Nous ne nous en rendons plus compte aujourd’hui, mais pour répondre à nos besoins, les ordinateurs effectuent des milliards de calculs chaque seconde. Si nous revenons dans le passé, 40 ans en arrière, ceux-ci ne réalisaient que quelques centaines de milliers d’opérations par seconde.
Le microprocesseur (µp) à la mode, l’Intel 8088, ne se composait que de 29 000 transistors, contre plusieurs dizaines de milliards pour les processeurs actuels. Et encore, ce dernier était une avancée par rapport aux µp 8 bits conçus dans les années 70 et qui alimentaient le marché d’entrée de gamme.
Les entrées limitées au clavier, une unité de calcul 8 bits qui doit gérer aussi la sortie audio et vidéo, un langage de développement basique … Des développeurs passionnés étaient près à repousser les limites de ces machines et créer l’informatique moderne.
La machine décrite ressemble au ZX81, un proto-ordinateur qui avait l’avantage de ne coûter que 985 francs à l’époque (425 € d’aujourd’hui, presque une PS5). Déjà, les génies arrivaient à réaliser des jeux et des animations impressionnants. Tapez ‘ZX81 demo’ sur votre moteur de recherche et vous me direz …
“C’est tout !”. Là où vous ne voyez que des dessins en très faible résolution et des musiques cheap tunes, il y a toute une démarche artistique.
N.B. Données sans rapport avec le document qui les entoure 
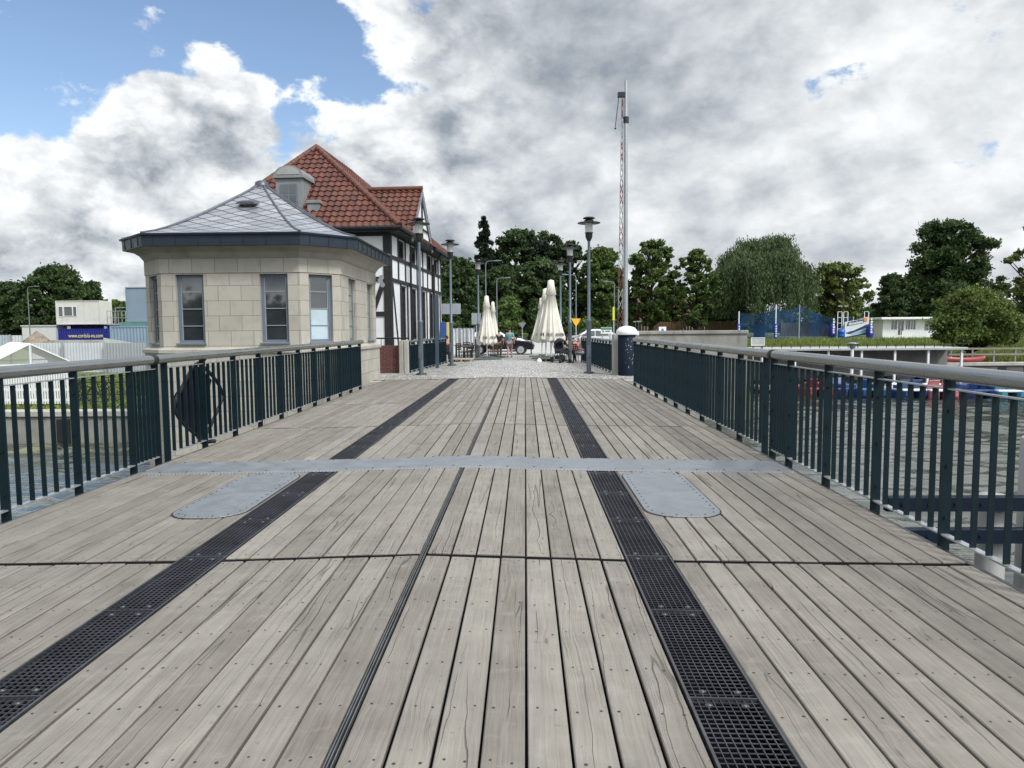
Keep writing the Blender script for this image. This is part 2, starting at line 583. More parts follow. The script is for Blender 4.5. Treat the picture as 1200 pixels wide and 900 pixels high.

Un cadre, un pinceau virtuel, des techniques, des essais, … et une volonté de repousser les limites de la plateforme.
En montant en gamme, les fabricants ajoutent des coprocesseurs pour délester le µp des traitements de l’image et du son. Les cassettes en tant que périphériques d’entrée et de sorties évitent au développeur de saisir son programme à chaque utilisation. Cela à un coût, mais cela apporte un confort.
L’architecture ouverte ne s’applique qu’aux PC et compatibles. Pour les autres micro-ordinateurs de l’époque, la maîtrise d’une configuration nécessite un investissement important. Le loisir est chronophage et coûteux. Lorsqu’on choisit le produit d’un constructeur, c’est un engagement fort … un sacerdoce.
Je ne vais pas faire la description de toutes les configurations de µp 8 bits de l’époque. Vous trouverez sur Internet les fiches des ZX Spectrum, Oric Atmos, Commodore 64, Amstrad CPC, … Derrière ces configurations, de nombreux logiciels vont voir le jour : éditeurs de texte, bases de données, statistiques, logiciels de dessin et de musique, …
En 40 ans, nos besoins ont peu évolué. La puissance supplémentaire a permis un saut qualitatif. Ce progrès n’est qu’apparent. Lorsqu’on développe un logiciel sur quelques kilo octets, on s’étonne des programmes modernes qui, pour un même besoin, nécessitent plusieurs Mo.
Un µp des milliards de fois plus performant répond à peine plus vite au besoin de l’utilisateur que les µp de l’époque. La levée des contraintes techniques a surtout permis de faire rentrer plus de monde dans le domaine informatique en se détachant toujours plus de la technique. En parallèle, les architectures de nos ordinateurs se sont complexifiées.
Là où un développeur pouvait réaliser un logiciel, il faut aujourd’hui des équipes de centaines de personnes pour répondre au même besoin. Les ingénieurs modernes ne sont pas moins intelligents que les passionnés de l’époque. La multiplication des langages, des logiciels, des cadres de travail, des matériels, … nécessite la spécialisation.
Et puis, devant de nouveaux enjeux financiers, des rôles parasites inutiles intermédiaires se sont ajoutés. Des chefs de projets, des concepteurs métier, des testeurs, … tous ces rôles qui ne touchent pas au code mais se revendiquent informaticiens. La déconnexion a ses conséquences.
Au lieu de programmer comme si les ressources étaient illimitées, réfléchir dans un monde fini, se remettre en question, cela permet de trouver des réponses simples à des besoins en réalité simples. Cette contrainte, connue à l’époque, nécessitait beaucoup de réflexion. Un bon programmeur réfléchi. Son ordinateur reproduit le programme.
Petit à petit, l’informatique est entrée dans la vie des gens. Les contraintes de l’époque sont devenues des standards artistiques : pixel art, musique techno, … Réfléchir à son histoire, se connecter à son environnement, c’est toujours un gain. Qui va piano va sano.